▸ Brief: Write out, word for word, the first line of the data below and every line after it through the one containing "R_ = math.radians".

▸ Recorded data:
==*==
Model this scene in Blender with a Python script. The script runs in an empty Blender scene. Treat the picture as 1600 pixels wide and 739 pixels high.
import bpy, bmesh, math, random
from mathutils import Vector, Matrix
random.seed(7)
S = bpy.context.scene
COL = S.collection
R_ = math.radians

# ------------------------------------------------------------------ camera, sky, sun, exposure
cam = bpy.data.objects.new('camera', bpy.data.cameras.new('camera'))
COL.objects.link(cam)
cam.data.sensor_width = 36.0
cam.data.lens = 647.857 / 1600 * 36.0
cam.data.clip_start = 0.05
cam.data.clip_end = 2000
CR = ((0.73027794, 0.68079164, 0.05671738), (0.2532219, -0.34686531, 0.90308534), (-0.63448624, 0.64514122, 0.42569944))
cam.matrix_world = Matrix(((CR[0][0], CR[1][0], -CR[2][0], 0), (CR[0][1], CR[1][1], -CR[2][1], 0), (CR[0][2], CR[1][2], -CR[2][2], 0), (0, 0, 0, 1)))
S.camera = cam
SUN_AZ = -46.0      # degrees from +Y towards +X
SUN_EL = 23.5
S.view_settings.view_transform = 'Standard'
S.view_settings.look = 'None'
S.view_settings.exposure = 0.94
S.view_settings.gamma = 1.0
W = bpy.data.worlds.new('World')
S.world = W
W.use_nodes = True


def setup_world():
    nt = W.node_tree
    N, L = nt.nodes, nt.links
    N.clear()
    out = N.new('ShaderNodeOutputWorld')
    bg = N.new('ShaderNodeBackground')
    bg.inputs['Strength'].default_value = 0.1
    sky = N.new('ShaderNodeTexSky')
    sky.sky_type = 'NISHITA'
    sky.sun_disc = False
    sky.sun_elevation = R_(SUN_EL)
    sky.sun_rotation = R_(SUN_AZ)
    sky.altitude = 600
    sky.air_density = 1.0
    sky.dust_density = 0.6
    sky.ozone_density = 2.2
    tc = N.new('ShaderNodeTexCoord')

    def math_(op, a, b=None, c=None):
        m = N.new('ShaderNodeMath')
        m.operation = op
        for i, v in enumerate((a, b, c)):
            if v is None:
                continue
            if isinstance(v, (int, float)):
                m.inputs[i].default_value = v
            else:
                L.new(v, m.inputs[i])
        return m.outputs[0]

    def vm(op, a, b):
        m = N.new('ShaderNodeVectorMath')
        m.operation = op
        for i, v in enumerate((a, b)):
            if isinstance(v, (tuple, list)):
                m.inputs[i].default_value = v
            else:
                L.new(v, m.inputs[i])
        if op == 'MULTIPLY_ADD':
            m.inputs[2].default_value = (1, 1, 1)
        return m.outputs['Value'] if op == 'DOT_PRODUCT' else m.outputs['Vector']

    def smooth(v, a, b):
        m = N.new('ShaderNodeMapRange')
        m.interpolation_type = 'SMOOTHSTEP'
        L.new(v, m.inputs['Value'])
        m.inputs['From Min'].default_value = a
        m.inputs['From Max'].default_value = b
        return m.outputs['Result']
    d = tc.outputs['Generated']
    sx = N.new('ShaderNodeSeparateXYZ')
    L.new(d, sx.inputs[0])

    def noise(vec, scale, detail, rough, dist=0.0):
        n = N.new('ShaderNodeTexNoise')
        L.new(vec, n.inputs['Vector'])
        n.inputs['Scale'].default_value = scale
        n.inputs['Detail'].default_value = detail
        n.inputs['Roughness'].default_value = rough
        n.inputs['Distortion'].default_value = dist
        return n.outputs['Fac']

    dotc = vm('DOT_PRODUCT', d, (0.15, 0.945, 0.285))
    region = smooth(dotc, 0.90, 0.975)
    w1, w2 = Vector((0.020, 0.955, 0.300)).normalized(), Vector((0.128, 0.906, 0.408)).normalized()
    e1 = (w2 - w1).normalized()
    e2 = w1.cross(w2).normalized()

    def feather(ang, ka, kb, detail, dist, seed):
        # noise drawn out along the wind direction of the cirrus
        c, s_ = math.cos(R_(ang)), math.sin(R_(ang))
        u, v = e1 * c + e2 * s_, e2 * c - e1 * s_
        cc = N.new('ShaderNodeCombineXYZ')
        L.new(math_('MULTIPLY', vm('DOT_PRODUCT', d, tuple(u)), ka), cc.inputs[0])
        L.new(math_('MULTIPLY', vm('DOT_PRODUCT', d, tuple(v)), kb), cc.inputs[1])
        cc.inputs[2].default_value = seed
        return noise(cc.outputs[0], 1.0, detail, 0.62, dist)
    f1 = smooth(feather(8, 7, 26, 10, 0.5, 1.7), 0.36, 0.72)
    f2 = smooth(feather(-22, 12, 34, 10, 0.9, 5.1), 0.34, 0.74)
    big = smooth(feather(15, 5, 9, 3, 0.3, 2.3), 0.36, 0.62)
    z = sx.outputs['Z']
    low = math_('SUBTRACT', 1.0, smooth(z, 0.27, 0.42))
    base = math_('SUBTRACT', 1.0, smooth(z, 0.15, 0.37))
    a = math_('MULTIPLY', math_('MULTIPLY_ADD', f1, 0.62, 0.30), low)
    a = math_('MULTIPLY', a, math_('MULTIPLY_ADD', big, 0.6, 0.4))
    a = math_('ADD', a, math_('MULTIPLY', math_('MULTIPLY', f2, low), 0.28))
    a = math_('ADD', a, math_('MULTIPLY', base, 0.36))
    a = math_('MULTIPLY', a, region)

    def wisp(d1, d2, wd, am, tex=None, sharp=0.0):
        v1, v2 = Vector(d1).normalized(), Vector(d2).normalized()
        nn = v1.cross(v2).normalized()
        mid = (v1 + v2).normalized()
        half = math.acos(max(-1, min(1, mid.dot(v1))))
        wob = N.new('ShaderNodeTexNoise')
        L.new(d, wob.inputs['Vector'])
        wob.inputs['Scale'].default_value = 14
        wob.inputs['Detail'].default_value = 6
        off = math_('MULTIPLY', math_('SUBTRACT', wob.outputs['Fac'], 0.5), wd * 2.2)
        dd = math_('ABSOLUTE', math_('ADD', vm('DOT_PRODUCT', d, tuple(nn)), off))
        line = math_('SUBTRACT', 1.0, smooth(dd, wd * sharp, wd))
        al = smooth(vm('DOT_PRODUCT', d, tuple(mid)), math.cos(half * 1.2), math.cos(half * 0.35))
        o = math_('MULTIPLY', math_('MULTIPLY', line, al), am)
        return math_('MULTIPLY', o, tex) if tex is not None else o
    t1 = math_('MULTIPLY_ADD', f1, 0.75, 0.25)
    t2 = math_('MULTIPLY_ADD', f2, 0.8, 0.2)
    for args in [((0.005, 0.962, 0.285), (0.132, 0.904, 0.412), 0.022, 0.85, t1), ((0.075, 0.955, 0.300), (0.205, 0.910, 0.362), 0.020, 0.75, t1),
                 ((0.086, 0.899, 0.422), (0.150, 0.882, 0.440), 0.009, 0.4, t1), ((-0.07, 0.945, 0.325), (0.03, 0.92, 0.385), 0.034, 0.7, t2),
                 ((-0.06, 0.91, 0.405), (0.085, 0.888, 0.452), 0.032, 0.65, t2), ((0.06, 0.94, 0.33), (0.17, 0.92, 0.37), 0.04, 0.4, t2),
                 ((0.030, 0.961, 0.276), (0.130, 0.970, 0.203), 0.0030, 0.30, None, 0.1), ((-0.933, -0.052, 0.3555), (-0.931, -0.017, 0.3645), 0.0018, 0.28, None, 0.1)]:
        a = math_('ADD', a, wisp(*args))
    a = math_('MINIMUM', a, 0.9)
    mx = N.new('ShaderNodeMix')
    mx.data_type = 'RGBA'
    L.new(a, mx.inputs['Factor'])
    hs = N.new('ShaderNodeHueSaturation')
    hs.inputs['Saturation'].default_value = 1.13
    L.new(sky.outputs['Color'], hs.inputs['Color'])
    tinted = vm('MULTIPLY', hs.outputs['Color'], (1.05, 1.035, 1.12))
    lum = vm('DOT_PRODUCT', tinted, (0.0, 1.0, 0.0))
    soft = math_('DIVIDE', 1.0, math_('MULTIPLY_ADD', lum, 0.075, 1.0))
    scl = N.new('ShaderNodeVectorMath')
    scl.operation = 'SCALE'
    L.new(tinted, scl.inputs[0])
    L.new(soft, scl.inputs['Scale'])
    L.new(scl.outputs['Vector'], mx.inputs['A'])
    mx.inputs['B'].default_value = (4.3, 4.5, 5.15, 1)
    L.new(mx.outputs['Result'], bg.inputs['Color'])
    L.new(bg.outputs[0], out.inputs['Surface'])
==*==
▸ Exercise solution:
Model this scene in Blender with a Python script. The script runs in an empty Blender scene. Treat the picture as 1600 pixels wide and 739 pixels high.
import bpy, bmesh, math, random
from mathutils import Vector, Matrix
random.seed(7)
S = bpy.context.scene
COL = S.collection
R_ = math.radians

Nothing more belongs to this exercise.